December month employment statistics from the Australian Bureau of Statistics, up for publishing at 00:30 GMT on Thursday, will be the immediate catalyst for the AUD/USD pair traders.

Market consensus suggests that the headline Unemployment Rate may remain unchanged at 3.4% on a seasonally adjusted basis whereas Employment Change could ease to 22.5K versus the previous addition of 64.0K. Further, the Participation Rate is expected to remain unchanged at 66.8% prior level.

Considering the Reserve Bank of Australia (RBA) policymakers’ recent retreat from the hawkish bias, in line with their global counterpart, today’s Aussie jobs report become crucial for the AUD/USD pair traders.

Ahead of the event, analysts at Westpac said,

Leading indicators suggest there will be another robust print for employment growth in December (Westpac forecast: 30k). The unemployment rate should meanwhile hold steady (Westpac forecast: 3.4%).

On the same line, analysts at the ANZ mentioned,

Given the tightness in the labor market, we expect solid employment growth to have continued in December with a 35k rise, participation to stay around November’s record high and the unemployment rate to remain steady at 3.4%. While job vacancies dropped 5% q/q in November, they are still very high relative to history and NAB’s Employment Index is also well above average.

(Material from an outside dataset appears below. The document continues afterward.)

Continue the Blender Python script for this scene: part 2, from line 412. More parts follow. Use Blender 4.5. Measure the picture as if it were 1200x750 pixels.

How could the data affect AUD/USD?

AUD/USD picks up bids to consolidate the biggest daily loss in two weeks while staying around the highest levels since mid-August 2022, mildly bid near 0.6945 by the press time. In doing so, the Aussie pair cheers the broad US Dollar weakness and stays hopeful of witnessing upbeat data, not to forget cautious optimism in the market.

However, the recent Fed talks suggest a hawkish move and contrast the other central bankers which are on the verge of announcing less aggressive monetary policies going forward. As a result, the market’s sentiment remains mixed and can weigh on the AUD/USD prices should the scheduled Aussie numbers fail to impress the pair buyers.

Technically, Wednesday’s U-turn from the highest levels since mid-August 2022 portrays a rising wedge bearish chart pattern on the daily formation, currently between 0.7020 and 0.6810.

Key Notes

AUD/USD pauses pullback from five-month high near 0.6950 ahead of Aussie employment data

AUD/USD Forecast: Bearish case should gain adepts once below 0.6930

About the Employment Change

The Employment Change released by the Australian Bureau of Statistics is a measure of the change in the number of employed people in Australia. Generally speaking, a rise in this indicator has positive implications for consumer spending which stimulates economic growth. Therefore, a high reading is seen as positive (or bullish) for the AUD, while a low reading is seen as negative (or bearish).

About the Unemployment Rate

The Unemployment Rate released by the Australian Bureau of Statistics is the number of unemployed workers divided by the total civilian labor force. If the rate hikes, indicates a lack of expansion within the Australian labor market. As a result, a rise leads to weaken the Australian economy. A decrease of the figure is seen as positive (or bullish) for the AUD, while an increase is seen as negative (or bearish).